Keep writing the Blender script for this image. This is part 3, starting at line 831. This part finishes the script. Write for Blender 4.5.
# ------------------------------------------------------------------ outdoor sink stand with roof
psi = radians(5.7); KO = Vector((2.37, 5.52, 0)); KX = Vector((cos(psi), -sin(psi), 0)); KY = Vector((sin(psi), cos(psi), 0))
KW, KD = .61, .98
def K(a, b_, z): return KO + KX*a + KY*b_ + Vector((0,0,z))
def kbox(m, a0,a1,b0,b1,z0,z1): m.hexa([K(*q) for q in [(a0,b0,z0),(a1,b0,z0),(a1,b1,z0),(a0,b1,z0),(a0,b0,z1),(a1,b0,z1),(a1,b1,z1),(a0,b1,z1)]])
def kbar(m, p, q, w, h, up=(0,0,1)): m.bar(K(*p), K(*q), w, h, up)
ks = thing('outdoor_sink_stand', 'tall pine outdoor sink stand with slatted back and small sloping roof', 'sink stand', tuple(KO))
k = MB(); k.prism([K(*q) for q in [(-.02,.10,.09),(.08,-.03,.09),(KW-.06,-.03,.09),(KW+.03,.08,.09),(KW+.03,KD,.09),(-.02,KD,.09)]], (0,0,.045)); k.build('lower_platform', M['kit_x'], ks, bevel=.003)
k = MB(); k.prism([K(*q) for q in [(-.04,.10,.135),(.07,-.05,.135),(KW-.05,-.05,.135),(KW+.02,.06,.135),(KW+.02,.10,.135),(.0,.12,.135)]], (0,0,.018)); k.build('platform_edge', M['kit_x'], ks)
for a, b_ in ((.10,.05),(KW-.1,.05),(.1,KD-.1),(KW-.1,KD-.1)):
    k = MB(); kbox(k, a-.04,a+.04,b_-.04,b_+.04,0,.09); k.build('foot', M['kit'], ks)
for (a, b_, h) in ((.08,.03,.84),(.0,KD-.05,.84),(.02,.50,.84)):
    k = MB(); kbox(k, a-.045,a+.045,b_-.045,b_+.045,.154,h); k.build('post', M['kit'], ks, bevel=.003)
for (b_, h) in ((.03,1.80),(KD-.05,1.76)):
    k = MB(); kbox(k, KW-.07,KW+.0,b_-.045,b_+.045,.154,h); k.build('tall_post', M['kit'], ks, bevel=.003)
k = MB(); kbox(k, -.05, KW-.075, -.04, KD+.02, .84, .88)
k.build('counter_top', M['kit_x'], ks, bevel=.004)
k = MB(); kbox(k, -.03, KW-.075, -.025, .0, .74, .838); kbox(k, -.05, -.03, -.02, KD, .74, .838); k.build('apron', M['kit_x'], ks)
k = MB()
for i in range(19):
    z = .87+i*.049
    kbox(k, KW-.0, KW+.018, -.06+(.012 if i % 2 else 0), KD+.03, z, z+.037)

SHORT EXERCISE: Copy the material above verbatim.

ANSWER TO THIS TASK:
Keep writing the Blender script for this image. This is part 3, starting at line 831. This part finishes the script. Write for Blender 4.5.
# ------------------------------------------------------------------ outdoor sink stand with roof
psi = radians(5.7); KO = Vector((2.37, 5.52, 0)); KX = Vector((cos(psi), -sin(psi), 0)); KY = Vector((sin(psi), cos(psi), 0))
KW, KD = .61, .98
def K(a, b_, z): return KO + KX*a + KY*b_ + Vector((0,0,z))
def kbox(m, a0,a1,b0,b1,z0,z1): m.hexa([K(*q) for q in [(a0,b0,z0),(a1,b0,z0),(a1,b1,z0),(a0,b1,z0),(a0,b0,z1),(a1,b0,z1),(a1,b1,z1),(a0,b1,z1)]])
def kbar(m, p, q, w, h, up=(0,0,1)): m.bar(K(*p), K(*q), w, h, up)
ks = thing('outdoor_sink_stand', 'tall pine outdoor sink stand with slatted back and small sloping roof', 'sink stand', tuple(KO))
k = MB(); k.prism([K(*q) for q in [(-.02,.10,.09),(.08,-.03,.09),(KW-.06,-.03,.09),(KW+.03,.08,.09),(KW+.03,KD,.09),(-.02,KD,.09)]], (0,0,.045)); k.build('lower_platform', M['kit_x'], ks, bevel=.003)
k = MB(); k.prism([K(*q) for q in [(-.04,.10,.135),(.07,-.05,.135),(KW-.05,-.05,.135),(KW+.02,.06,.135),(KW+.02,.10,.135),(.0,.12,.135)]], (0,0,.018)); k.build('platform_edge', M['kit_x'], ks)
for a, b_ in ((.10,.05),(KW-.1,.05),(.1,KD-.1),(KW-.1,KD-.1)):
    k = MB(); kbox(k, a-.04,a+.04,b_-.04,b_+.04,0,.09); k.build('foot', M['kit'], ks)
for (a, b_, h) in ((.08,.03,.84),(.0,KD-.05,.84),(.02,.50,.84)):
    k = MB(); kbox(k, a-.045,a+.045,b_-.045,b_+.045,.154,h); k.build('post', M['kit'], ks, bevel=.003)
for (b_, h) in ((.03,1.80),(KD-.05,1.76)):
    k = MB(); kbox(k, KW-.07,KW+.0,b_-.045,b_+.045,.154,h); k.build('tall_post', M['kit'], ks, bevel=.003)
k = MB(); kbox(k, -.05, KW-.075, -.04, KD+.02, .84, .88)
k.build('counter_top', M['kit_x'], ks, bevel=.004)
k = MB(); kbox(k, -.03, KW-.075, -.025, .0, .74, .838); kbox(k, -.05, -.03, -.02, KD, .74, .838); k.build('apron', M['kit_x'], ks)
k = MB()
for i in range(19):
    z = .87+i*.049
    kbox(k, KW-.0, KW+.018, -.06+(.012 if i % 2 else 0), KD+.03, z, z+.037)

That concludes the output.